NEW YORK, May 21, 2026, 15:07 (EDT)
- Sandisk shares rose about 10% in afternoon trade, extending a sharp AI-driven rally.
- Management told investors this week the flash-memory market could stay tight for longer.
- Citi lifted its price target to $2,025, while Western Digital and Micron also traded higher.
Sandisk Corp shares jumped about 10% on Thursday, pushing the flash-memory maker deeper into Wall Street’s AI trade after management told investors that supply of NAND flash — the memory used in solid-state drives and other storage devices — remains tight. The stock traded at $1,533.00 at 2:52 p.m. EDT, after touching $1,538.39 earlier in the session.
The move matters now because investors are treating storage as a more direct beneficiary of artificial-intelligence spending, not just a late-cycle hardware supplier. Sandisk sells products used across data centers, edge devices and consumer storage, with Reuters’ company profile describing it as a supplier of NAND-based drives, cards, USB products, wafers and components.
The latest spark came from Sandisk’s appearance at J.P. Morgan’s technology, media and communications conference on Wednesday. Sandisk had said its management would appear there on May 20, with later events scheduled at Bernstein and Mizuho.
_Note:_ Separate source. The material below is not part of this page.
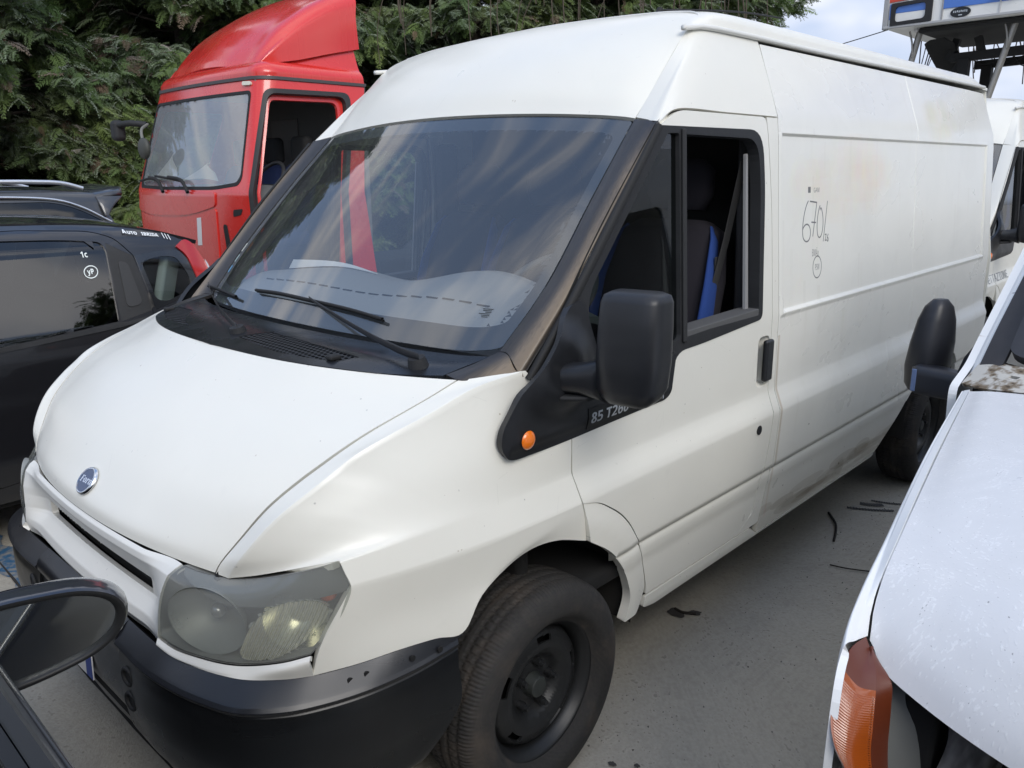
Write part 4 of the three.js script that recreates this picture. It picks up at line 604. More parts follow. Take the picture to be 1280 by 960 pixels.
    part(mir, 'mirror_foot', fl(swept([[[0.960, 1.192, -0.04], [0, 0, 0.055], [0, 0.010, 0]], [[1.0, 1.190, -0.05], [0, 0, 0.045], [0, 0.010, 0]], [[1.05, 1.193, -0.065], [0, 0, 0.03], [0, 0.008, 0]]], 14, 4)), M.trim);
    const gl = new THREE.BoxGeometry(0.15, 0.24, 0.004); gl.rotateY(-0.18); gl.translate(1.14, 1.325, -0.146); part(mir, 'mirror_glass', fl(gl), M.mirror);
  }
}
// wheels
{
  const R = 0.327, HW = 0.098;
  const prof = [[-0.076, 0.206], [-0.083, 0.214], [-0.103, 0.235], [-0.107, 0.262], [-0.102, 0.29], [-0.092, 0.308], [-0.083, 0.317], [-0.07, 0.3225], [-0.05, 0.3255], [-0.02, 0.327], [0.02, 0.327], [0.05, 0.3255], [0.07, 0.3225], [0.083, 0.317], [0.092, 0.308], [0.102, 0.29], [0.107, 0.262], [0.103, 0.235], [0.083, 0.214], [0.076, 0.206]];
  const pc = curve(prof.map(([x, r]) => [x, r, 0]), 64), NA = 688;
  const tyreF = (i, j) => { // angle step, profile step
    const p = pc[j], a = (i / NA) * TAU, x = p.x; let d = 0;
    if (p.y > 0.303) {
      const zig = 0.004 * (Math.abs(((i / NA * 86) % 1) - 0.5) * 4 - 1);
      for (const gx of [-0.052, -0.018, 0.018, 0.052]) d = Math.max(d, sstep(0.0042, 0.0015, Math.abs(x - gx - zig)));
      const m = i % 4; if (Math.abs(x) > 0.06) d = Math.max(d, (m === 0 ? 0.3 + 0.25 * Math.abs(Math.sin(i * 12.9 + (x > 0 ? 1 : 0))) : 0) * sstep(0.303, 0.312, p.y)); else if (i % 8 === 0 && Math.abs(Math.abs(x) - 0.035) < 0.012) d = Math.max(d, 0.6);
    }
    const r = p.y - 0.0075 * d; return [x, r * Math.sin(a), r * Math.cos(a)];
  };
  const pos = [], uv = [], idx = []; for (let i = 0; i <= NA; i++) for (let j = 0; j < 64; j++) { pos.push(...tyreF(i % NA, j)); uv.push(i / NA * 2, j / 64 * 0.4); }
  for (let i = 0; i < NA; i++) for (let j = 0; j < 63; j++) { const a = i * 64 + j, b = a + 64; idx.push(a, a + 1, b + 1, a, b + 1, b); }
  const tg = new THREE.BufferGeometry(); tg.setAttribute('position', new THREE.Float32BufferAttribute(pos, 3)); tg.setAttribute('uv', new THREE.Float32BufferAttribute(uv, 2)); tg.setIndex(idx); tg.computeVertexNormals();
  { const n = tg.attributes.normal, p = tg.attributes.position; if (n.getY(20 + 64 * 172) * p.getY(20 + 64 * 172) < 0) { for (let k = 0; k < idx.length; k += 3) { const t = idx[k]; idx[k] = idx[k + 1]; idx[k + 1] = t; } tg.setIndex(idx); tg.computeVertexNormals(); } }
  const tyreMat = std({ color: lin(1), map: dataTex(512, 512, (u, v) => { const n = tnoise(u, v, 8, 5, 6), s = tnoise(u, v, 70, 2, 3), k = sstep(-0.1, 0.6, n); return [0.028 + 0.030 * k + 0.010 * s, 0.0265 + 0.021 * k + 0.008 * s, 0.025 + 0.014 * k + 0.007 * s]; }, { repeat: [1, 2] }), roughness: 0.82 });
  const discX = (r) => pwl([0, 0.045, 0.055, 0.075, 0.082, 0.10, 0.118, 0.135, 0.152, 0.168, 0.176, 0.186], [0.020, 0.020, 0.018, 0.018, 0.022, 0.042, 0.052, 0.055, 0.052, 0.044, 0.030, 0.010], r);
  const disc = (y, z) => { const r = Math.hypot(y, z); return V(discX(r), y, z); };
  const ring = (r, n = 48) => seq(0, 1, n).slice(0, -1).map((t) => [r * Math.cos(t * TAU), r * Math.sin(t * TAU)]);
  const slots = [82, 154, 226, 298, 10].map((deg) => { const a0 = THREE.MathUtils.degToRad(deg), o = []; for (let k = 0; k <= 8; k++) { const a = a0 - 0.20 + 0.40 * k / 8; o.push([0.160 * Math.sin(a), -0.160 * Math.cos(a)]); } for (let k = 8; k >= 0; k--) { const a = a0 - 0.20 + 0.40 * k / 8; o.push([0.141 * Math.sin(a), -0.141 * Math.cos(a)]); } return rounded(o, 0.008, 3); });
  const discG = panel(disc, seq(-0.187, 0.187, 60), seq(-0.187, 0.187, 60), { outline: ring(0.186), holes: slots, out: V(1, 0, 0), flange: 0.008, uv: (p) => [p.z, p.y] });
  const rimG = new THREE.LatheGeometry([[0.180, -0.10], [0.182, -0.02], [0.184, 0.03], [0.1845, 0.045], [0.193, 0.056], [0.199, 0.066], [0.2035, 0.071], [0.2085, 0.0755], [0.212, 0.0735], [0.2125, 0.068], [0.206, 0.062]].map(([r, y]) => V2(r, y)), 96); rimG.rotateZ(-Math.PI / 2);
  const backG = new THREE.CylinderGeometry(0.17, 0.17, 0.06, 40); backG.rotateZ(Math.PI / 2); backG.translate(-0.05, 0, 0);
  const hubG = new THREE.LatheGeometry([[0, 0.052], [0.028, 0.052], [0.031, 0.049], [0.032, 0.028], [0.036, 0.024], [0.037, 0.0]].map(([r, y]) => V2(r, y)), 40); hubG.rotateZ(-Math.PI / 2);
  const nutG = join([cyl(0.0135, 0.013, 0, [0.008, 0, 0], [0.044, 0, 0], 6), cyl(0.0095, 0.008, 0, [0.044, 0, 0], [0.056, 0, 0], 14), cyl(0.017, 0.016, 0, [0.006, 0, 0], [0.013, 0, 0], 18)]);
  const proto = new THREE.Group(); proto.name = 'wheel';
  part(proto, 'tyre', tg, tyreMat); part(proto, 'rim', rimG, M.steel); part(proto, 'wheel_disc', discG, M.steel); part(proto, 'hub_cap', hubG, std({ color: lin(0.028, 0.032, 0.030), roughness: 0.6 })); part(proto, 'brake_drum', backG, M.dark);
  for (const deg of [76, 148, 220, 292, 4]) { const a = THREE.MathUtils.degToRad(deg), g = nutG.clone(); g.translate(0, 0.068 * Math.sin(a), -0.068 * Math.cos(a)); part(proto, 'wheel_nut', g, M.steel); }
  for (const [x, z, steer] of [[0.872, 0, 0], [0.872, -WB, 0], [-0.872, 0, 0], [-0.872, -WB, 0]]) {
    const w = proto.clone(); w.position.set(x, 0.319, z); if (x < 0) w.rotation.y = Math.PI; van.add(w);
    // wheel housing
    const s = Math.sign(x);
    const liner = panel((u, v) => { const aa = lerp(-0.12, Math.PI + 0.12, u), q = [0.415 * Math.cos(aa), 0.40 + 0.40 * Math.sin(aa)]; const rip = 0.004 * Math.sin(v * 20); return V(s * lerp(0.945, 0.52, v), q[1] + rip, z + q[0]); }, seq(0, 1, 36), seq(0, 1, 8), { out: V(0, -1, 0), flange: 0, uv: (p) => [p.z, p.x] });
    part(van, 'wheel_housing', join([liner, (() => { const g = new THREE.BoxGeometry(0.02, 0.8, 0.9); g.translate(s * 0.51, 0.55, z); return g; })()]), std({ color: lin(0.03, 0.028, 0.025), map: wearTex, roughness: 0.95 }));
    if (z === 0) part(van, 'strut', cyl(0.03, 0.03, 0, [s * 0.60, 0.34, 0.02], [s * 0.60, 0.78, 0.0], 14), M.dark);
  }
}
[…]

Chief Executive David Goeckeler told investors the flash market would stay “undersupplied for a long period of time,” Barron’s reported. He also called past memory cyclicality “really corrosive,” while Chief Financial Officer Luis Visoso said customers were asking, “how can you ensure there will be supply?” Barron’s
Harlan Sur, J.P. Morgan’s semiconductor analyst, framed the demand shift more broadly, saying at the conference that storage technology is a “critical part” of AI as inferencing workloads become more memory- and storage-heavy. Seeking Alpha’s transcript listed Goeckeler and Visoso as Sandisk participants at the May 20 event. Seeking Alpha
Analysts have chased the stock higher. Citi analyst Asiya Merchant raised her target on Sandisk to $2,025 from $1,300 and kept a Buy rating, Barron’s reported, citing demand for enterprise solid-state drives, or fast server storage used in AI data centers. The report said 20 of 26 analysts tracked by FactSet rated the shares Buy.
Sandisk’s own results gave bulls more to work with. The company reported fiscal third-quarter revenue of $5.95 billion, up 97% sequentially, and GAAP net income of $3.62 billion, or $23.03 per diluted share, helped by a mix shift toward higher-value customers and datacenter demand.
The rally was not isolated. Western Digital, Sandisk’s former parent and a storage peer, rose 4.5%, while Micron Technology gained 2.4%, showing investors were still buying the broader memory and storage group.
The gains also outpaced the wider tape. Reuters’ market data showed the Nasdaq Composite up 0.07% and the S&P 500 up 0.15%, leaving Sandisk’s move as a stock-specific response to the supply and AI demand story rather than just a broad tech rally.
There is a risk in that same setup. Memory markets have a long history of shortages turning into gluts when customers slow orders or suppliers add capacity, and Sandisk’s valuation now leaves less room for a demand wobble. A delay in AI data-center spending, looser supply, or weaker pricing on long-term contracts could hit the shares hard.
For now, the market is paying for scarcity. Sandisk’s stock action says investors believe AI has changed the old storage cycle, at least for the moment.